History of Shows and Major Events in Television in the 1950s Part 2

About the history of television in the 1950s, some famous events and programs, debut of the Today Show, Nixon goes on tv, Edward R. Murrow is Person to Person, I Love Lucy, the Army-McCarthy hearings.


--The 1st telecast of the early morning Today show went out to 26 NBC network stations. There was only one paid commercial on that debut airing. But its popularity grew quickly, and it wasn't long before one viewer wrote to the show asking that they please do something backward since he always watched the program in his bathroom mirror while shaving.

--All 3 networks covered the 1952 presidential nominating conventions in Chicago, with 70 million Americans watching. Viewers saw the hectic events at a political confab and weren't at all surprised when an exhausted announcer said, "We're waiting for the general [Eisenhower] now. We don't know when he'll come out. And frankly, I don't care anymore."

--Adlai Stevenson preempted "I Love Lucy" to make a political speech, prompting one viewer to write to him, "I love Lucy, I like Ike, drop dead."

--Vice-presidential candidate Richard Nixon, charged with accepting illegal campaign funds, went on TV to defend himself in his so-called "Checkers" speech. Nixon declared, "Pat and I have the satisfaction that every dime that we've got is honestly ours. I should say this--that Pat doesn't have a mink coat, but she does have a respectable Republican cloth coat. . . ."

--"The Jackie Gleason Show" debuted on CBS. The rotund comedian soon had the nation rollicking with lines like "Away-y-y we go!" and characters like Reggie Van Gleason, the Poor Soul, Joe the Bartender, and eventually Ralph Kramden.

1953--"Goodyear Playhouse" presented its best TV play, Marty, the story of a lonely man--played by Rod Steiger--who sought comfort from a woman who was, like Marty himself, a social misfit. Paddy Chayefsky, who wrote the hour-long teleplay, later expanded his script to a full-length film, which won the Academy Award as Best Picture in 1956.

--"Person to Person" premiered on the CBS network. With Edward R. Murrow as host, viewers were able to visit the homes of famous personalities like Harry Truman, Robert Kennedy, Marlon Brando, and Jackie Robinson. Over the years, viewers were treated to Beatrice Lillie demonstrating how she put on her fur coat, the Duchess of Windsor demonstrating how she played jacks, and Michael Todd demonstrating how he kissed Elizabeth Taylor.

--Millions of American TV viewers followed the pregnancy of Lucille Ball on the "I Love Lucy" show. When Lucy actually became pregnant, the show's producers wrote her pregnancy into the program. Viewers became addicted to the show as they watched Lucy grow in size and zaniness.
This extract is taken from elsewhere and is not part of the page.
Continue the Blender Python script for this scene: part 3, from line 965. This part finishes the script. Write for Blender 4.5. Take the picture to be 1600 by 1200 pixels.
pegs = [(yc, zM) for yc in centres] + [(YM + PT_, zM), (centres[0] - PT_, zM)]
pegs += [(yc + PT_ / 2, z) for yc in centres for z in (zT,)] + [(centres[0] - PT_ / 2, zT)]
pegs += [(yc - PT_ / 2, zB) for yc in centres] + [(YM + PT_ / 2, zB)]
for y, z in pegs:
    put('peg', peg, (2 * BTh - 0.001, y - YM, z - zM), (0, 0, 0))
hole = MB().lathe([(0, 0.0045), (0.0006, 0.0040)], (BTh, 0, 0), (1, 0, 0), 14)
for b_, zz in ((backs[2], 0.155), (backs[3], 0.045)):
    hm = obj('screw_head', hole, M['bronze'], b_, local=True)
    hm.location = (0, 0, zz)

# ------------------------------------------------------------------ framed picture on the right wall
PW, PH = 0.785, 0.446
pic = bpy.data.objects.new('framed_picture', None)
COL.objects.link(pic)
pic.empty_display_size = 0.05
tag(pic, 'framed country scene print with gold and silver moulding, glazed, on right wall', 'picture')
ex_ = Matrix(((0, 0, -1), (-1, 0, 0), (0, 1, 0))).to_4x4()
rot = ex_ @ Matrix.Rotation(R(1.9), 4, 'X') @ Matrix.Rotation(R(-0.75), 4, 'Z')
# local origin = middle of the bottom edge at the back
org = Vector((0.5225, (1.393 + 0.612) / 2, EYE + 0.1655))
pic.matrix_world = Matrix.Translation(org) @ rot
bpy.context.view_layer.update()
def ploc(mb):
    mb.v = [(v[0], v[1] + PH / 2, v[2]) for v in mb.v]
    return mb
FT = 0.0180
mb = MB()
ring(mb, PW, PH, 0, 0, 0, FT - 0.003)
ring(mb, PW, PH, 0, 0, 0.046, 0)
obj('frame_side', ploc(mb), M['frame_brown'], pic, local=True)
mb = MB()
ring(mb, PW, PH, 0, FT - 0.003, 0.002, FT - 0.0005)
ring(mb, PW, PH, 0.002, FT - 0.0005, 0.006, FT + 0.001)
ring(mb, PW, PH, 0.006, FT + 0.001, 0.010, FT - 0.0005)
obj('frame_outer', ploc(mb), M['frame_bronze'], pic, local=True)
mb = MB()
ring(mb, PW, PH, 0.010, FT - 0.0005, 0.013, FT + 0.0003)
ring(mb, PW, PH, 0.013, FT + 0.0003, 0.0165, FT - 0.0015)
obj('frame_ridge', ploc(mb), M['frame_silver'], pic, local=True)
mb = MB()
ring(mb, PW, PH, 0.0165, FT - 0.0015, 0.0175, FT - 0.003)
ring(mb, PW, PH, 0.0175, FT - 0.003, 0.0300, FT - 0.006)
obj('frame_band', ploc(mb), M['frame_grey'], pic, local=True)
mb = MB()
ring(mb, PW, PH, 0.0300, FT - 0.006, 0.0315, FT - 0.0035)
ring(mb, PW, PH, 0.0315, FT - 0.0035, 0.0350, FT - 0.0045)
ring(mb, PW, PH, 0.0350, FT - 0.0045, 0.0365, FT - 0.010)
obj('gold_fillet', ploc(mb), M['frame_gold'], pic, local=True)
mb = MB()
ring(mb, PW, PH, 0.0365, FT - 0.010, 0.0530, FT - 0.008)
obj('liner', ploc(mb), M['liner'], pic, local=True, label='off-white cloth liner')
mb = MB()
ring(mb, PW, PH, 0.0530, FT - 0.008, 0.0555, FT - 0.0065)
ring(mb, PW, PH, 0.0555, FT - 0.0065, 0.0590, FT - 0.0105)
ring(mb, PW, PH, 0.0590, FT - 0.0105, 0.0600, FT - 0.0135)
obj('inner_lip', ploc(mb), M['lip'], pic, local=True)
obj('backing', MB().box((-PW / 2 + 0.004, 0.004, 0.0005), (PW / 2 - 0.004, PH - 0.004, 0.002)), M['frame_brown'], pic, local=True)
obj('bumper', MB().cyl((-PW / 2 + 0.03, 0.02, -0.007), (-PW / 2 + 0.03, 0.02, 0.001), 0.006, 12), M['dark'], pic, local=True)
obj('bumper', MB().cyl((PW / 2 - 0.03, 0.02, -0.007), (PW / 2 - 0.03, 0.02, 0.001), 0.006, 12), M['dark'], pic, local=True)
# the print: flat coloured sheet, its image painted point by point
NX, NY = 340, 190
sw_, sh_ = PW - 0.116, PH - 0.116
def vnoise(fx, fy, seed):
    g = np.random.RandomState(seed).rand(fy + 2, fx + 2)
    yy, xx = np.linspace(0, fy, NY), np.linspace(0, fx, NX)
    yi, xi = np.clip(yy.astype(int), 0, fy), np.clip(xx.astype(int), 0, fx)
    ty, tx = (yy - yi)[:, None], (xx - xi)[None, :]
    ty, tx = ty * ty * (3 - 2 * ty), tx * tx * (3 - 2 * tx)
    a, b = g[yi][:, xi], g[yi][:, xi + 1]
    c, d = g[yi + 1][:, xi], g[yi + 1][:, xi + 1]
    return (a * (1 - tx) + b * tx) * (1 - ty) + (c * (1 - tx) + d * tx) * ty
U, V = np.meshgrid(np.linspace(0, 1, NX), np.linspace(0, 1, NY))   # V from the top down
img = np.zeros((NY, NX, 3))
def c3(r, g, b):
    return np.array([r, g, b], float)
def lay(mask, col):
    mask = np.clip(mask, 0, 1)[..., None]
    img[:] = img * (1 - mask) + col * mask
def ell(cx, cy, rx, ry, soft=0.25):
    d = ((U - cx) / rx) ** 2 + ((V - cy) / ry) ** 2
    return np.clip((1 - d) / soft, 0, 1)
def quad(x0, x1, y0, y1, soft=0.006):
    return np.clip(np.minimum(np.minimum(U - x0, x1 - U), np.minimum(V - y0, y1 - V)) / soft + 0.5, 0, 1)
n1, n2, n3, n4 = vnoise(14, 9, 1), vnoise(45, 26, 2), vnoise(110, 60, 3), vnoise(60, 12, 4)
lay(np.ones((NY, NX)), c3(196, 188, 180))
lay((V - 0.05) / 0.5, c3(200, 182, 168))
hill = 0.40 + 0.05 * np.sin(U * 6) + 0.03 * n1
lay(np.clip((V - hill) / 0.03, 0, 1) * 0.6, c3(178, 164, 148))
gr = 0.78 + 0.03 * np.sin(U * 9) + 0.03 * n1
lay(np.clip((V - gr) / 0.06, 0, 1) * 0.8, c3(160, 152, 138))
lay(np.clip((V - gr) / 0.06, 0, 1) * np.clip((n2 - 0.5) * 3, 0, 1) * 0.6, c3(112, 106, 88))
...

--Red Skelton, a radio and film comedian, successfully switched to TV. He brought pantomime to the video tube, earning him the title of the Marcel Marceau of Television. Skelton was constantly creating new characters for himself, including Freddy the Free-loader, Clem Kadiddlehopper, Cauliflower McPugg, Willy Lump-Lump, the Drunk, and the Yokel.

1954--The Army-McCarthy hearings had TV viewers glued to their seats, as Sen. Joseph McCarthy's Senate committee probed alleged un-American activities in various government agencies. McCarthy's controversial probing techniques were finally challenged by army civilian attorney Joseph Welch, who dramatically confronted the senator with the question, "Have you no sense of decency, sir? At long last, have you no sense of decency?"